One of the most indelible images I have of High School was the day I discovered that it was getting harder to find a book that I hadn’t read in our library. I almost always had a book to read. When I was a Senior, I had 2 study halls because I had taken all the courses I needed and had more than enough credits to graduate already. So I spent one study hall socializing studying and one reading or daydreaming or wishing I was someone else.
When Al Gore invented the internet, I was in heaven. All of a sudden, I had access to information of all kinds. Now I can find a YouTube video or an Instructable post on how make or do anything from how to make my own paper to how to tie a hemp bracelet to how to keep water out of my boat fuel tank–they lie about that, you can’t keep water out of a boat fuel tank.

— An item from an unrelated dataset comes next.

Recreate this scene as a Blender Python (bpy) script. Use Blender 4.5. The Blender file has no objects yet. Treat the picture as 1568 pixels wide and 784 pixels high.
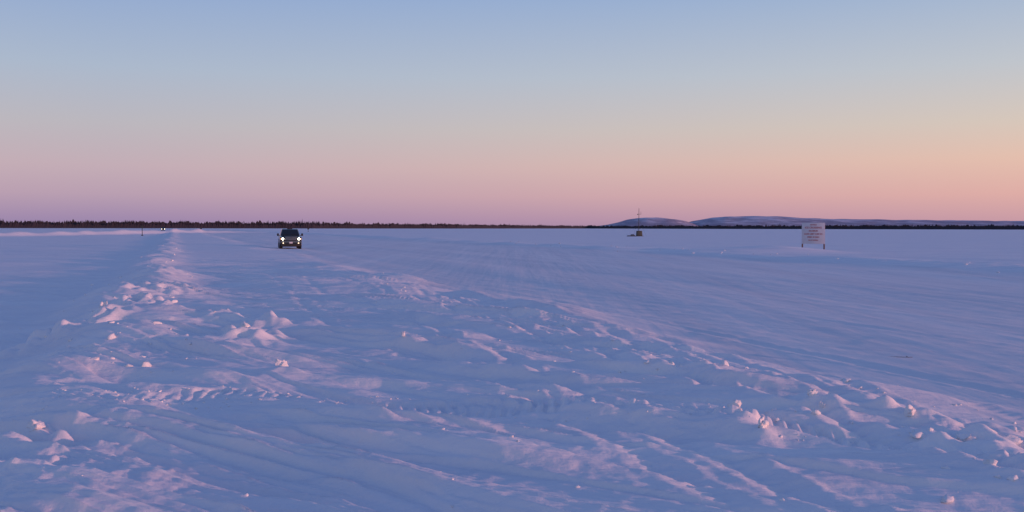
import bpy, math, random
import numpy as np
from mathutils import Matrix, Vector

rng = np.random.default_rng(7)
random.seed(7)
scene = bpy.context.scene
scene.view_settings.view_transform = 'Standard'
scene.view_settings.look = 'None'
scene.view_settings.exposure = 0
FP = 1524.0
CAMH = 2.05
SUN_AZ = math.radians(112)   # clockwise from +Y (to the right)
SUN_EL = math.radians(3.6)

# ------------------------------------------------------------ helpers
perm = rng.permutation(256)
ang = rng.random(256) * 2 * np.pi
GX, GY = np.cos(ang), np.sin(ang)
def perlin(x, y, seed=0):
    x = x + seed * 17.31; y = y + seed * 9.77
    xi = np.floor(x).astype(np.int64); yi = np.floor(y).astype(np.int64)
    xf = x - xi; yf = y - yi
    u = xf*xf*xf*(xf*(xf*6-15)+10); v = yf*yf*yf*(yf*(yf*6-15)+10)
    def g(ix, iy, dx, dy):
        h = perm[(perm[ix & 255] + iy) & 255]
        return GX[h]*dx + GY[h]*dy
    n00 = g(xi, yi, xf, yf); n10 = g(xi+1, yi, xf-1, yf)
    n01 = g(xi, yi+1, xf, yf-1); n11 = g(xi+1, yi+1, xf-1, yf-1)
    a = n00 + u*(n10-n00); b = n01 + u*(n11-n01)
    return (a + v*(b-a)) * 1.5
def sstep(a, b, x):
    t = np.clip((x-a)/(b-a), 0, 1); return t*t*(3-2*t)
def gauss(x, s): return np.exp(-(x/s)**2)

def ground_at(u, v):
    """photo-survey: pixel on the ground plane -> metres"""
    hz = 347 + 3*u/1568.0
    y = CAMH*FP/(v-hz)
    return (u-784)/FP*y, y

MOUNDS = []
for (u, v, w, h) in [(205,505,0.80,0.28),(150,520,0.45,0.28),(85,545,0.65,0.25),(350,520,0.5,0.15),(412,528,0.4,0.15),
                     (375,560,0.6,0.18),(430,620,0.30,0.10),(1130,705,0.20,0.14),(1165,725,0.2,0.07),(50,728,0.25,0.09),
                     (1250,690,0.25,0.08),(1500,735,0.5,0.12),(1330,680,0.4,0.08),(620,575,0.4,0.05),(240,470,1.1,.22),(250,440,1.2,.2)]:
    x, y = ground_at(u, v); MOUNDS.append((x, y, w, h))
# long smooth drift ridges: start, end (photo survey), half width, height
RIDGES = []
for (u1, v1, u2, v2, w, h) in [(380,540,850,606,.42,.20),(690,452,960,514,.80,.18),(60,612,430,645,.36,.13),(430,622,940,664,.26,.11),
                               (380,712,900,790,.26,.12),(150,700,420,760,.20,.07),(120,745,330,800,.18,.06),(560,500,800,540,.4,.11),(880,600,1180,640,.22,.09),
                               (640,600,1010,650,.18,.09),(250,575,520,600,.3,.10),(560,700,1050,760,.2,.08),(480,470,700,500,.4,.10),(960,560,1250,600,.25,.07),
                               (330,680,640,720,.2,.07),(200,640,480,690,.22,.07)]:
    a = ground_at(u1, v1); b = ground_at(u2, v2); RIDGES.append((a, b, w, h))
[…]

I think there are little water gremlins who wait until you are gone and open up the fuel cap and pour water by little gremlin buckets full down the filler opening, but I digress.
I have learned how to make bracelets and key fobs. I know how to make a viking sword from an old lawn mower blade, I haven’t, but I know how. I can take an old book cover and make it into a new journal. I know how to take a tarp and long piece of paracord and make a tent for after the Zombie Apocalypse. Don’t laugh, you may not believe in the Zombie Apocalypse but I will be the first person you text after it all goes to elephant excrement and want to know what the hell a paracord is. I have built my own desk. I changed a motor on my daughter’s car. It would never start again, but I did change it, but again I digress.
Digression, though, is what life is all about. If I became obsessed (no smart ass comments from my family) with only one thing, I would miss out on all the other digressions that make life so alive. So I am trying to do now what I forgot about for a long time. I am trying to live for today, in the moment. That which has my attention today probably won’t have it tomorrow. I’m not ADD, well maybe a little, can you be a little, oh look, there goes a squirrel, but, again I digress, again.
The Internet, e-books, Half-Price Books, Libraries, e-libraries: all these modern marvels give me an opening to more knowledge than a boy from a small school in Eastern Kentucky could have ever hoped to have. So many books, so many new skills to learn, so many digressions,so little time.